Cass., Sez. V, 8 luglio 2002, n. 9884 ha ritenuto legittimo l’accertamento presuntivo del reddito d’impresa, ai sensi dell’art. 39, primo comma, lett. d), del d.P.R. 29 settembre 1973, n. 600, che ricostruisca i ricavi di un’impresa di ristorazione sulla base del consumo unitario dei tovaglioli utilizzati, costituendo dato assolutamente normale quello secondo cui, per ciascun pasto, ogni cliente adoperi un solo tovagliolo e rappresentando, quindi, il numero di questi un fatto noto capace, anche di per sé solo, di lasciare ragionevolmente e verosimilmente presumere il numero dei pasti effettivamente consumati (pur dovendosi, del pari ragionevolmente, sottrarre dal totale i tovaglioli normalmente utilizzati per altri scopi, quali i pasti dei soci e dei dipendenti, l’uso da parte dei camerieri e simili).
Risulta, dunque, legittima la ricostruzione dei ricavi basata su calcoli oggettivi, di cui la motivazione tiene puntualmente conto.
Anche sul calcolo dello sfrido vi è una articolata motivazione, non censurabile in questa sede, attenendo i rilievi formulati nei motivi di ricorso alla richiesta di una nuova valutazione del merito, non consentita in sede di legittimità. È inammissibile il ricorso per cassazione con cui si deduca, apparentemente, una violazione di norme di legge mirando, in realtà, alla rivalutazione dei fatti operata dal giudice di merito, così da realizzare una surrettizia trasformazione del giudizio di legittimità in un nuovo, non consentito, terzo grado di merito (Cass., Sez. VI-3, 4 aprile 2017, n. 8758).
2. -Con il quarto motivo si contesta l’illegittimità della sentenza per violazione dell’art. 109 TUIR, in relazione all’art. 360 , comma 1, n. 3 c.p.c., per aver la Commissione tributaria regionale deciso in modo contraddittorio, sostenendo la mancanza di inerenza con riferimento alla parte relativa all’indeducibilità dei costi e indetraibilità dell’IVA.

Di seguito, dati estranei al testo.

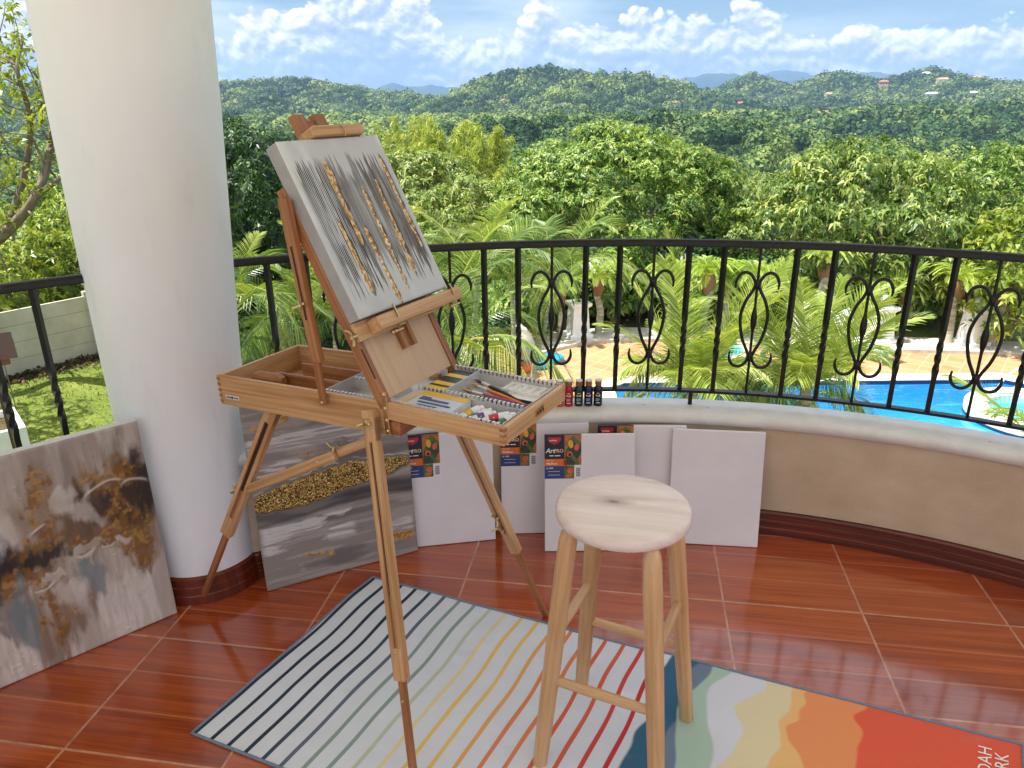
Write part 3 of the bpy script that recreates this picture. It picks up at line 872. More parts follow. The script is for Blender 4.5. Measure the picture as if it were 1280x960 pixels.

2.1. -Il motivo è infondato.
In tema di IVA, la detrazione dei costi richiede la loro inerenza all’attività di impresa, da intendersi come necessità di riferire i costi sostenuti all’esercizio dell’attività imprenditoriale, escludendo quelli che si collocano in una sfera estranea ad essa, secondo una valutazione qualitativa e non quantitativa o utilitaristica, la cui prova, in caso di contestazioni dell’amministrazione finanziaria, è a carico del contribuente, dovendo egli provare e documentare l’imponibile maturato e, quindi, l’esistenza e la natura del costo, i relativi fatti giustificativi e la sua concreta destinazione alla produzione, quale atto di impresa perché in correlazione con l’attività di impresa e non ai ricavi in sé (Cass., Sez. V, 13 febbraio 2025, n. 3747).
La Commissione tributaria regionale ha motivatamente escluso l’inerenza delle fatture ricevute dalla RAGIONE_SOCIALE, ritenendola non provata, mancando la documentazione di supporto dalla quale possa ricavarsi, oltre all’importo, la ragione della spesa in funzione della strumentalità del bene o del servizio. L’onere della relativa prova spettava al ricorrente, non essendo a tal fine sufficiente la mera regolarità contabile. Sul punto, avendo la Commissione tributaria regionale respinto l’ appello incidentale, vi è una “doppia conforme”, senza la deduzione di alcuna differenza tra il giudizio di primo e di secondo grado, per cui risulta precluso l’esame di eventuali fatti omessi.
-Le spese del presente giudizio seguono la soccombenza e si liquidano come da dispositivo.
Ai sensi dell’art. 13, comma 1quater , d.P.R. n. 115 del 2002, sussistono i presupposti processuali per il versamento, da parte della ricorrente, di un ulteriore importo a titolo di contributo unificato pari a quello previsto per il ricorso, a norma dell’art. 13, comma 1bis , del d.P.R. n. 115 del 2002, se dovuto.
P.Q.M.
La Corte rigetta il ricorso e condanna la ricorrente al pagamento delle spese del giudizio di legittimità, che liquida in euro 8.200,00 per compensi, oltre alle spese prenotate a debito.
Ai sensi dell’art. 13, comma 1quater , d.P.R. n. 115 del 2002, sussistono i presupposti processuali per il versamento, da parte della ricorrente, di un ulteriore importo a titolo di contributo unificato pari a quello previsto per il ricorso, a norma dell’art. 13, comma 1bis , del d.P.R. n. 115 del 2002, se dovuto.
Così deciso in Roma, nella camera di consiglio del 27 marzo 2025.